Hefner at 80
You hear this a lot among aging Hollywood starlets, and their obsession with this issue is indicative with society's views about women in general these days. Of course women of all ages can be attractive, but pop culture's obsession with pounding this point into everyone's heads comes from the fact that being SEXY is considered one of the most prized attributes a woman can have. I mean, come on, are you supposed to take pride in something meaningless like being a good mother or (if we can say it without laughing) being a good Christian?
I cringe a bit every time I see something in the media bending over backwards to make the world see this-or-that type of woman as sexy (the overweight, the handicapped, etc.), and blatantly overlooking the obvious question of "Who cares?" It's a subtle, insidious way of making sure our daughters know where their value lies.
---
This fits in nicely with Matthew Scully's Opinion Journal article I came across today. A great bet would be to make the loser actually watch the entirety of one of these Hugh Hefner interviews as he hits the media circuit for his 80th birthday. How could you not barf watching the media fawn all over Hefner while he basks in his glory as revolutionary/ philosopher/ liberator-of-women/ fighter-of-intolerance. Scully makes some great points about the ridiculousness of the situation. Some highlights:
Lest we forget that there was actually a "Playboy Philosophy" to go with the pictures, Mr. Hefner has also reissued, online, all 250,000 words of his early-1960s disquisition on the good life and the evils of sexual inhibition. Still endlessly indulged by reporters, he has slipped into his best bathrobe for another round of clubby interviews in which to showcase his three salaried "girlfriends" and to reminisce about the original Playboy "dream."
...
He is certainly right to believe that he has left his mark in the world. Richard Corliss in Time magazine is overstating it a bit when he writes that "porn doesn't affront contemporary community standards. It is a contemporary community standard." But he is close enough, and we have Hugh Marston Hefner, more than anyone else, to thank for the great plenitude of porn we take for granted today.
There was a dark and joyless time in America when one could actually go about daily life without ever encountering pornographic images. A child could grow up scarcely knowing that "adult entertainment" existed, much less acquainted with its many varieties. Hotel stays, in that prudish, stuffy era, had to be endured without pay-as-you-go porn, in-room and On Command. American males could not avail themselves of hundreds of millions of obscene films every year--as they do now, courtesy of even respectable corporations like Time Warner and Comcast--or take in the show at "gentlemen's clubs" when porn is not enough.
And here's what reminded me of the Sharon Stone situation, society's obsession with making sure that we all know that older women are still sexy!!!!! (i.e. still valuable).

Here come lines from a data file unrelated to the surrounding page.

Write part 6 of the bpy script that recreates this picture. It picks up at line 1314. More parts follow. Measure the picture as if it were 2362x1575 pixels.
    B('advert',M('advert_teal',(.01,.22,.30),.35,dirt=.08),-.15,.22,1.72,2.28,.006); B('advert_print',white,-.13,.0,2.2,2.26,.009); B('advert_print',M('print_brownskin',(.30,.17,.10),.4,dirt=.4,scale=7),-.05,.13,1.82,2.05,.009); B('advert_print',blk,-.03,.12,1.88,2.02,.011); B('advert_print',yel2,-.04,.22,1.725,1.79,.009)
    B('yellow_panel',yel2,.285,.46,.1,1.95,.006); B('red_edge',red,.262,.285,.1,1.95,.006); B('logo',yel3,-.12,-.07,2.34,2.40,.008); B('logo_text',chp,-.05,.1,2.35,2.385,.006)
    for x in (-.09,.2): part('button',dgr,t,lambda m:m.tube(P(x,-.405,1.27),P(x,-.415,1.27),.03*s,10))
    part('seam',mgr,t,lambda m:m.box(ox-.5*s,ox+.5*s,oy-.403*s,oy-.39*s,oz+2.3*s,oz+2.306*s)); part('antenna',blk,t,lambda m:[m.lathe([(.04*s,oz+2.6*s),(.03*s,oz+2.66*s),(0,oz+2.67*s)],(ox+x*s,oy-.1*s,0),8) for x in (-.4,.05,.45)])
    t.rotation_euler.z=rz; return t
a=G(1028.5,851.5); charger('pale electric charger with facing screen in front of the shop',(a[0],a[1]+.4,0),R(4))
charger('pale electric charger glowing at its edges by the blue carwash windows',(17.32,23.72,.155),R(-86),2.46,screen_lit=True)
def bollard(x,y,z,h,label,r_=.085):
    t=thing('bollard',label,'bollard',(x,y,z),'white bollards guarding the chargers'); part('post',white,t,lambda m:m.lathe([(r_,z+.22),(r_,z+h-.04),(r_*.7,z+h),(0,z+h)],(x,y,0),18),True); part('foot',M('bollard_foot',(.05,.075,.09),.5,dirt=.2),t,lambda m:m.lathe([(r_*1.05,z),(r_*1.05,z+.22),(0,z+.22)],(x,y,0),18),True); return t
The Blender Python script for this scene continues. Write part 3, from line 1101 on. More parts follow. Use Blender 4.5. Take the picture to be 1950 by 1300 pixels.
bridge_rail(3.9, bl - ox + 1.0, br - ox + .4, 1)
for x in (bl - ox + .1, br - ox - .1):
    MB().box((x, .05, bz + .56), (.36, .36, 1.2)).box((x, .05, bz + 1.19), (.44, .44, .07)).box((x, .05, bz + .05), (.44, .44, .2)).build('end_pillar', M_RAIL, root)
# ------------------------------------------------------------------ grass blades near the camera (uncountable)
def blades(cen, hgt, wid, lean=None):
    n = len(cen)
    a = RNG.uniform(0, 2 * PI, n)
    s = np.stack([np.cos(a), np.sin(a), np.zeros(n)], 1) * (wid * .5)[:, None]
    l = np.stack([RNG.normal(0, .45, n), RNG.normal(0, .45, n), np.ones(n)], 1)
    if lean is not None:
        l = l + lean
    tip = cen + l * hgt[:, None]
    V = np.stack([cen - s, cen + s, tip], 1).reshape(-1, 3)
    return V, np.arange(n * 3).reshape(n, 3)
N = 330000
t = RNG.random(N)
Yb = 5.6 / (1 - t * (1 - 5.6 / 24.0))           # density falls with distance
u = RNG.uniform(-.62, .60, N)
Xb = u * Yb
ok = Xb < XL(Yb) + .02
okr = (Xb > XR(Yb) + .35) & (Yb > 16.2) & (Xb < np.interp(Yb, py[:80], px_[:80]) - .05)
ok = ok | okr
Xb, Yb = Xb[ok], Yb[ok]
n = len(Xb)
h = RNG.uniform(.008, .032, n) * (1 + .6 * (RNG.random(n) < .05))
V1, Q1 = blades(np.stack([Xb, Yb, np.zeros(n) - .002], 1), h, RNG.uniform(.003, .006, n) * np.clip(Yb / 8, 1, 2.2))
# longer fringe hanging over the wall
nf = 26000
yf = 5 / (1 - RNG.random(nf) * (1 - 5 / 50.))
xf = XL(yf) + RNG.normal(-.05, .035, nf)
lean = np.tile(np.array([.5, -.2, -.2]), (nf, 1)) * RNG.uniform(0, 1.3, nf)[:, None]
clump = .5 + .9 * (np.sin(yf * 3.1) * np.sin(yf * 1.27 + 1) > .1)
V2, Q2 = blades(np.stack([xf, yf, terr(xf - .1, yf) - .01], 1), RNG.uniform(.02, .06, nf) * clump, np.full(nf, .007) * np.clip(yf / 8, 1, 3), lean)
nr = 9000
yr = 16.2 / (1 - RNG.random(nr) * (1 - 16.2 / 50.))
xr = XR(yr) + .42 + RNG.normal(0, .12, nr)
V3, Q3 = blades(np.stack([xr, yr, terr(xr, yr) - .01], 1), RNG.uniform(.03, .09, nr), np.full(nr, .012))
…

Pornography, Hef still assures us, is an antidote to social and personal troubles rather than an obvious source of them, and his own softer brand of the stuff is in any case so innocuous as to have no harmful social consequences whatever. It is not license, he tells us in a typical bit of pretentious blather, but repression that "twists the nature of sexuality. What causes all the sickness, the perversion, the rape, is a repressive society--a society that can't be open in a loving and positive way." Likewise, Playboy and all it brought were "not just for the guys. The major beneficiaries were women."
Enough to say that police investigators, in the sex-crimes units that have expanded roughly in proportion to mass-market "adult material," rarely conclude that the rapist or child predator lacked for pornographic inspiration before committing the crime. As to those "major beneficiaries" of porn, you won't find too many women these days who think that the world is better because of Playboy or the smug, selfish ethic it has always purveyed. For good reason has the Playboy Foundation long been a benefactor to NARAL Pro-Choice America and Planned Parenthood: The Playboy Philosophy has always been for the ladies, too, all right--just so long as they remember what they're good for, don't get too sentimental and feel grateful when the playboy in their own life offers to pay for the abortion.
Ah, yes, Hefner has contributed so much to the world. And what a rich life he's built for himself: admittedly leaving his wife and children after the invention of Viagra, still trying to find the next hottest girlfriend at 80 YEARS OLD. Remember, everyone, he's not pathetic, he's living the "dream."